Западнее Безводненской стоянки вплоть до Костромского течения р. Волги ни ранних, ни поздних стоянок волосовского типа не обнаружено, хотя здесь многими исследователями (О.Н. Бадер, Н.Н. Гурина, Б.А. Сафонов, Г.А. Архипов и др.) проводились детальные разведки, выявившие памятники различных эпох. Самой северной стоянкой по р. Оке является I Гавриловская стоянка[374], а далее низовья р. Оки также не знают памятников волосовского типа. Возможно, это явление следует объяснять продолжавшимся заселением района в начале II тысячелетия до н. э. позднейшими балахнинскими племенами, концентрация которых в это время особенно усилилась в районе слияния Оки с Волгой (рис. 33). Немалую, если не сказать главную, роль в этом сыграли волосовские племена, подступавшие с востока по Волге и с юга к приустьевой части р. Оки.

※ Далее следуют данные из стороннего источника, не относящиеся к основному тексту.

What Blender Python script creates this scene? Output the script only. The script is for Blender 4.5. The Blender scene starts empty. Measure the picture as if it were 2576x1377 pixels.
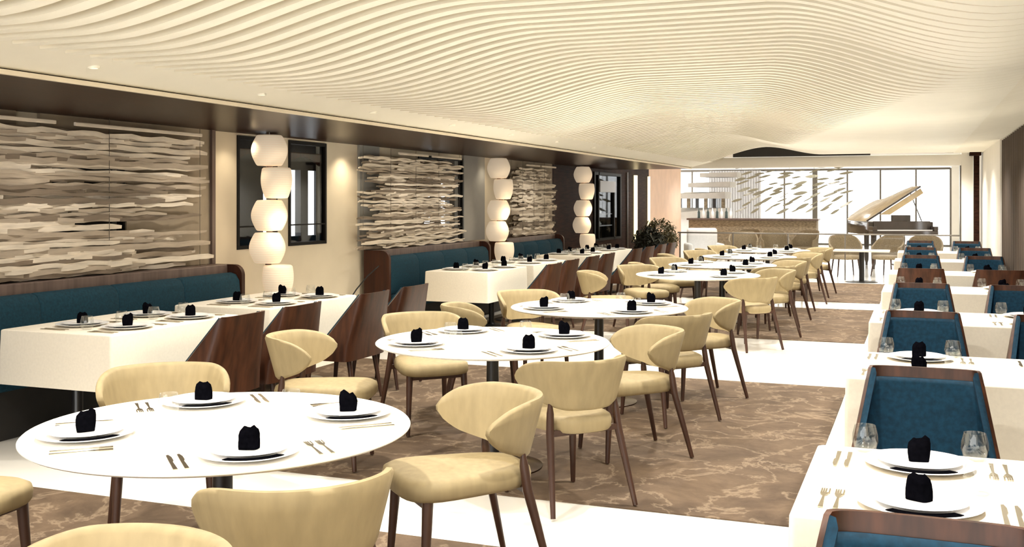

В свою очередь волосовские племена под натиском балановско-фатьяновских племен в начале II тысячелетия до н. э. были вынуждены покинуть почти все правобережье Волги и Оки (до устья р. Теша Велетьма).

Правда, небольшая группа населения, вероятно, сохранилась в верховьях р. Суры, где на одной из стоянок у г. Пензы (стоянка у Калашного затона) обнаружена волосовская керамика, характерная для второго периода.

В конце второго этапа усиливается концентрация волосовского населения на Средней Волге и Нижней Оке. Стоянки этого времени (а к их числу можно отнести Руткинскую[375], Токаревскую[376], III Займищенскую[377], и Володарскую[378] на нижней Оке) мало чем отличаются от стоянок ранней поры второго этапа. Здесь имелись те же формы жилищ — соединенные полуземлянки (Займище III и Володары) и наземные прямоугольные дома (Руткинская стоянка).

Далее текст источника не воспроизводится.